Monday, September 13, 2010

The METS Season Is Over, But Yours Is Not

We don't have this luxury in the glass industry.  We can't stop for the winter, spend money on talent, and start over at spring training.  So, what are you going to do if your glass shop isn't in the playoffs?

Let's figure out why.  Actually, that is easy.  You didn't make enough profit.  Now, we ask why again.

Did you:
  • Not sell enough?
  • Sell at prices too low?
  • Spend too much on materials?
  • Spend too much on labor & benefits?
  • Spend too much on overhead?
See, you only need to attack five areas.

How do you know which ones to attack?  Ask your accountant to tell you.  If he/she can't, you have a bookkeeper and not an accountant.  Spend the bucks, have your books reviewed each year by someone who will analyze your books, not just tell you what you have and how much taxes to pay.  A good accountant should also be a business advisor and should repay their costs many times over.

How do you find that accountant? Ask your friends who own a similar size business to yours. Go to aicpa.org to search for accountants in your area.   When you select an accountant, be clear on the scope of what you want done, and don't give open-ended assignments. Get a firm quote before you give a go-ahead on any project. Remember, you don't want a bookkeeper. There are enough basic computer programs, like Quicken, to run your business. You want help in analyzing the numbers that Quicken can give you.

I think we most often fall into the trap that says more sales will solve the problems. Not always so.  Sometimes, your sales are just right for your business, but your margins are too low.  Or your overhead is too high.  Just piling on sales is not often the answer.  More sales with a low margin actually creates more losses!
Be selective on your bids.  Bid the jobs where quality is as important as price.  When it is government work, and the lowest price wins, unless you know you are a low-cost provider, steer clear.  Bid the private work where relationships and open bidding will allow you to shine. 

I am sure that every business in America has picked the low-hanging fruits of simple cost reduction and employee count. But there is always more.  Look at every expenditure you make.  No exceptions.  Just because you have bought something in the past is no excuse to buy it now.  Make every dime going out of your checkbook valuable to the profitability of your business.  Sign each and every check yourself and ask, do I need this now?  Better yet, if you use a purchase order system, you should be the only one to authorize for a month.  There should be no such thing as an automatic or open ended purchase order.  Every single expense is controllable.  Some more easily than others, of course.

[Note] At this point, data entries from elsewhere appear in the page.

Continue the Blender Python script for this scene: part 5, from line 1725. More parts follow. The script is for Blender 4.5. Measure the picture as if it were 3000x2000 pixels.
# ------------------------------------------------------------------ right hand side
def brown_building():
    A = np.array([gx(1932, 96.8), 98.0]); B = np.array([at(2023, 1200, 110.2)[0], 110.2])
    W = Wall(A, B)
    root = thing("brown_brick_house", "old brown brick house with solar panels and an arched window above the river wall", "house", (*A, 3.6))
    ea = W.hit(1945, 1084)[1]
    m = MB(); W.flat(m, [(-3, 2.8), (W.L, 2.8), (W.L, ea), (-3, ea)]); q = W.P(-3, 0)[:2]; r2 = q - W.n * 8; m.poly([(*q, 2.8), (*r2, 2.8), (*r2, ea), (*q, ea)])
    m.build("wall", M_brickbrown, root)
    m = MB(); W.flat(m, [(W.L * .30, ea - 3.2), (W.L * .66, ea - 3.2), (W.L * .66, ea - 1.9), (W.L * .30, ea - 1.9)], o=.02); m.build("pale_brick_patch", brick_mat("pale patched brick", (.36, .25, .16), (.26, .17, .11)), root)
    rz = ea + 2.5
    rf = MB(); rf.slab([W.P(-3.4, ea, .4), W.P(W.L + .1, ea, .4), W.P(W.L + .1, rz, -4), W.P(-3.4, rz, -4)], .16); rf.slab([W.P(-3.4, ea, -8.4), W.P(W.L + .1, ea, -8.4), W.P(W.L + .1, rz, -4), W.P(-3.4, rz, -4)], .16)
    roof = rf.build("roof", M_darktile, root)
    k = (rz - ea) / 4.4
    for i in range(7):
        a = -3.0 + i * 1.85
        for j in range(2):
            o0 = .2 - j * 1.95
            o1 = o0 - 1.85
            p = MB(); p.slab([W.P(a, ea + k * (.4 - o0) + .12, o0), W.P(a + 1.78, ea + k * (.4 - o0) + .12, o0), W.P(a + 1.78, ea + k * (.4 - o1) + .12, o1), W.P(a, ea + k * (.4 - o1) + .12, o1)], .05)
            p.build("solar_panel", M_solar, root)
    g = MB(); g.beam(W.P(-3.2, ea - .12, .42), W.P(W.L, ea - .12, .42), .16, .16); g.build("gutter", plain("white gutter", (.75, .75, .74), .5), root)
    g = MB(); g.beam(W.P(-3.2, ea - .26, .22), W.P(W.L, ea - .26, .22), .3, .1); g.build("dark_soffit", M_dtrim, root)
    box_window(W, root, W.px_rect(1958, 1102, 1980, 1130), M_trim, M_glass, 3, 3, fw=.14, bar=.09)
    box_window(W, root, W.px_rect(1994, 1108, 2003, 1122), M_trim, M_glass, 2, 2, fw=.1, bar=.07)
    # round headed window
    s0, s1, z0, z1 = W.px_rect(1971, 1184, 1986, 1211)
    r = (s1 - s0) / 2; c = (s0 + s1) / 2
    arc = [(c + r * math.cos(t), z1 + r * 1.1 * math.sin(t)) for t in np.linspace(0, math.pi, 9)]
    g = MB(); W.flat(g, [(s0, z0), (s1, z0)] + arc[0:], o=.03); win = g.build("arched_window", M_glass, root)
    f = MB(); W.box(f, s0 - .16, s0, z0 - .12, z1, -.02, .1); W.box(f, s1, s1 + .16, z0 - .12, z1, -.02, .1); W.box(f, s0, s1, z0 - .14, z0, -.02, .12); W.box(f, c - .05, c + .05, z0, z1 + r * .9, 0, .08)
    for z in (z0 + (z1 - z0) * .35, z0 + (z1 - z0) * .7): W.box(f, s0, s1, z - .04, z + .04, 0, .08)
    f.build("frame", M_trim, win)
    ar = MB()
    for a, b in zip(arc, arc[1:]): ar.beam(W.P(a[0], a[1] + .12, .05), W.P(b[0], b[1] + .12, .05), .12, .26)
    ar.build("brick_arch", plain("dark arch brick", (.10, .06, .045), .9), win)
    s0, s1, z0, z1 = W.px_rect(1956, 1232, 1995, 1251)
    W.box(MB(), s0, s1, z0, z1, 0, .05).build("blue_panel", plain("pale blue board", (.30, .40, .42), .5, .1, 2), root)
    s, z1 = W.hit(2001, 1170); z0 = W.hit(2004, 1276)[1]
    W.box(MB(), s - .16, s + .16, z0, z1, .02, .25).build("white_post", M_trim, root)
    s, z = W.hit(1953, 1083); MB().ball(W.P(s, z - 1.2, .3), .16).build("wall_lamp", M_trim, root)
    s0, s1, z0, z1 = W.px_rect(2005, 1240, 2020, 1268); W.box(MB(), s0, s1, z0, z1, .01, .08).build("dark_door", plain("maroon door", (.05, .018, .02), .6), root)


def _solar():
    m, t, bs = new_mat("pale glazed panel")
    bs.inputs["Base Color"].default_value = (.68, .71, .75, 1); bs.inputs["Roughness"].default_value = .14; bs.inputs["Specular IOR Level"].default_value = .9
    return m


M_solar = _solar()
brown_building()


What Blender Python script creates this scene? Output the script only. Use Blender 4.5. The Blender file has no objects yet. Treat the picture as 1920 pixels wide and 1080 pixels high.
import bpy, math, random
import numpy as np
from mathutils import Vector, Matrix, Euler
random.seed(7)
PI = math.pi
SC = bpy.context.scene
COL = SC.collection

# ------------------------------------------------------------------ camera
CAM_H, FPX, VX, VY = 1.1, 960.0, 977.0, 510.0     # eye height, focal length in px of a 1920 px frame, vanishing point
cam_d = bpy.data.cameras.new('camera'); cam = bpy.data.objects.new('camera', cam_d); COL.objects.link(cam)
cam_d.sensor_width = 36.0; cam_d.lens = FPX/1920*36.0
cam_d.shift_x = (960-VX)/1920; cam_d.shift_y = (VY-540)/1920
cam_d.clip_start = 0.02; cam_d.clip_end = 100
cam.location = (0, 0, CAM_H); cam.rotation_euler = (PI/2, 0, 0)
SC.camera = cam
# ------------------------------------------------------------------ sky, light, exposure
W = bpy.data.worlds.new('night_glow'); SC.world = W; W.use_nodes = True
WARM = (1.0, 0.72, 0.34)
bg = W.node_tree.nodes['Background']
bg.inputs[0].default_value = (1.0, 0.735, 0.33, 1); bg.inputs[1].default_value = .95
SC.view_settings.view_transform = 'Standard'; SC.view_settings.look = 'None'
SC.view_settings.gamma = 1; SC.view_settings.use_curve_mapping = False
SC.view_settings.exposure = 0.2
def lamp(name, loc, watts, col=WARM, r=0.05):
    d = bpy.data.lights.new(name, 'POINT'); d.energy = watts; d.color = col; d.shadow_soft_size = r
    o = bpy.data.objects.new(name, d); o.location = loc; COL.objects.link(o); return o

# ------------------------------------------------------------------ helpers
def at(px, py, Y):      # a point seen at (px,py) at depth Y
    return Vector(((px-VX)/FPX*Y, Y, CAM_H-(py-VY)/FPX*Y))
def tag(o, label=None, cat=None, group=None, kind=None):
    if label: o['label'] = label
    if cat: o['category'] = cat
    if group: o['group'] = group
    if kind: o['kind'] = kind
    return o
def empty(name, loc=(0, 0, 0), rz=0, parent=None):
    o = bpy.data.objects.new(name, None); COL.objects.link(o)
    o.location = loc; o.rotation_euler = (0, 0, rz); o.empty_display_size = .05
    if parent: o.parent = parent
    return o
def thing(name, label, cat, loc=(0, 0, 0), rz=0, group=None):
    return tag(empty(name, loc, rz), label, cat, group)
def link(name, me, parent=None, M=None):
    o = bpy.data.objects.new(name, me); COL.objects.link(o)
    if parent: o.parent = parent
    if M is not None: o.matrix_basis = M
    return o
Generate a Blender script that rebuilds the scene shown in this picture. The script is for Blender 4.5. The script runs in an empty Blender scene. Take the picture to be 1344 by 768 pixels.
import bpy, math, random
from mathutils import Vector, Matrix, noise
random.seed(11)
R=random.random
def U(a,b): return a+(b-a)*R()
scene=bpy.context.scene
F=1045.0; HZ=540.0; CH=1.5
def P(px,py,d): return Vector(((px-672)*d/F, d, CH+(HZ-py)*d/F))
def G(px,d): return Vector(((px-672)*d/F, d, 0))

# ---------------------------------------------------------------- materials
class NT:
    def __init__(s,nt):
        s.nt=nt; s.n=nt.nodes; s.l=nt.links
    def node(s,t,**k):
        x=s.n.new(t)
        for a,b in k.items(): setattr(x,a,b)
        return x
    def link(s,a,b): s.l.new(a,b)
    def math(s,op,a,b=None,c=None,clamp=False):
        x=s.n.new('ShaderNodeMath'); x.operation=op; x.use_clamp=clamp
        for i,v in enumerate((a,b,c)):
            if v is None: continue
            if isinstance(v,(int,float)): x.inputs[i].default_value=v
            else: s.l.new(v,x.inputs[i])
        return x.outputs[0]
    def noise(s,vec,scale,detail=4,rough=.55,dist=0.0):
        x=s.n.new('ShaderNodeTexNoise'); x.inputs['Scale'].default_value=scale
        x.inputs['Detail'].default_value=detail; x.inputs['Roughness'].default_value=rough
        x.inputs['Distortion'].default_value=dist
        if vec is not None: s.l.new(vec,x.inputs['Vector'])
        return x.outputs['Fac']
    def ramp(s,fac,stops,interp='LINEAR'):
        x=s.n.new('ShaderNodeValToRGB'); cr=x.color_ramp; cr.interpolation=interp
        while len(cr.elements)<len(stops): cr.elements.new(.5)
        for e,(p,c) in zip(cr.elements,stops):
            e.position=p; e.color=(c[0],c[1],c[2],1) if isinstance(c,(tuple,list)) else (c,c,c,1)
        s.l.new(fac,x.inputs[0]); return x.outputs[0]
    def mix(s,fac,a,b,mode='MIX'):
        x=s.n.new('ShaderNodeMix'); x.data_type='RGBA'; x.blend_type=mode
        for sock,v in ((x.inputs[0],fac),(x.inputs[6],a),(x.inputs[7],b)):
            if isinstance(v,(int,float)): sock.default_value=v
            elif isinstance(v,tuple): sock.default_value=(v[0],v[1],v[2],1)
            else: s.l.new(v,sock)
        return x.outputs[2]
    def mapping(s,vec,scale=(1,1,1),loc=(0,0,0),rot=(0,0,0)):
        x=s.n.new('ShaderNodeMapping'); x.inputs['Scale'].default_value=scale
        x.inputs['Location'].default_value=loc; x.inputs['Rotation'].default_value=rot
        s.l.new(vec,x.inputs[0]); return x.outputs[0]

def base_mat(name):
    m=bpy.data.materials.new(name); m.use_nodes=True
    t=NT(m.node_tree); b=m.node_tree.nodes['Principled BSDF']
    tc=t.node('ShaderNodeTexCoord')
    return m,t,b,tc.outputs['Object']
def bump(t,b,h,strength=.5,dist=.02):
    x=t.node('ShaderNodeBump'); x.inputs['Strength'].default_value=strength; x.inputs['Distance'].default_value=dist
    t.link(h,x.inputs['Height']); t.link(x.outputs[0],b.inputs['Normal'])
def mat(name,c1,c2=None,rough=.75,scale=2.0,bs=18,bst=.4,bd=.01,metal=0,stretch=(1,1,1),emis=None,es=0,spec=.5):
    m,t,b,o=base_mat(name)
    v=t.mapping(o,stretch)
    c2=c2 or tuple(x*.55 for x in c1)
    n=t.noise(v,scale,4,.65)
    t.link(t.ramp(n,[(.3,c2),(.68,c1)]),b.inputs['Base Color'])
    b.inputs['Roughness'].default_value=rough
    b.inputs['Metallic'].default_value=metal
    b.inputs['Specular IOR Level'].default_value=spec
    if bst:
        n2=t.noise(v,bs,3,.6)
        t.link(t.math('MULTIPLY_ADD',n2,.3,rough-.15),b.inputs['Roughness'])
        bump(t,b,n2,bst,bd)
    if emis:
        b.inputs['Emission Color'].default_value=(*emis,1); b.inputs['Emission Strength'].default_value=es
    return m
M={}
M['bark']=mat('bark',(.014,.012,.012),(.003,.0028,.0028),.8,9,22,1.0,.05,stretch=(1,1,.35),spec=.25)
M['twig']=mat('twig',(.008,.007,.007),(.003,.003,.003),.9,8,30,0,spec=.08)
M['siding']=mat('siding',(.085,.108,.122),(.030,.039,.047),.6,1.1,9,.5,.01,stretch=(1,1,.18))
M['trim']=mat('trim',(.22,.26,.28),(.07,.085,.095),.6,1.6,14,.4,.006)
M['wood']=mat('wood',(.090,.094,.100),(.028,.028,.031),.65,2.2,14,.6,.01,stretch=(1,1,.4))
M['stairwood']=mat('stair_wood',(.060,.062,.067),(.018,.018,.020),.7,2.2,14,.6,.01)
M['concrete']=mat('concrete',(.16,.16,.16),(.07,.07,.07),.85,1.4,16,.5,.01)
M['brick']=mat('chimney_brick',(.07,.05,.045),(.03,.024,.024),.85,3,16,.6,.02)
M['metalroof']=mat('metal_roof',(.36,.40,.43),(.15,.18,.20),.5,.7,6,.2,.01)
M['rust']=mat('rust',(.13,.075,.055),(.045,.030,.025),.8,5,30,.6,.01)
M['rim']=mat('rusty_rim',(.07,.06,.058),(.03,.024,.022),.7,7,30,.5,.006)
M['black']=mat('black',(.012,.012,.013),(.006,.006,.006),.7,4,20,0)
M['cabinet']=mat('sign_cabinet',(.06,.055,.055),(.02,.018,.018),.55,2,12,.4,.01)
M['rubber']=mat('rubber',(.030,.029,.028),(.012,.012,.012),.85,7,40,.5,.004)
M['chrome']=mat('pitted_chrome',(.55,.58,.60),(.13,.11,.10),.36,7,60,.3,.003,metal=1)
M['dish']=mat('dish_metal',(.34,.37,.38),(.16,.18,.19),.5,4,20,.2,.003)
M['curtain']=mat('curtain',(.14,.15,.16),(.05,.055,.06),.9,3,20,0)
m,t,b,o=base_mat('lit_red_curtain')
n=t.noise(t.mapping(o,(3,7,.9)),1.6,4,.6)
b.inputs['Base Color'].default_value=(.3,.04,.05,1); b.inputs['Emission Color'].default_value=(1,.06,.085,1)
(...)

Are you paying rent on a signed lease?  Go back to your landlord and discuss the current market conditions.  Many landlords will be glad to reduce rents to current market prices based on a one or two year extension.  Try for five years at a reduced rate.  If you don't try, you won't get it.  I have a client that went back to his landlord and received a fifteen per cent reduction with a four year extension.  Huge dollars.

The headline on this blog mentions by beloved METS.  They fell apart again.  You can't blame your success, or lack of, on an injury or a key employee going into a slump.    As far as you are concerned, it is only the bottom of the third and you have to keep playing.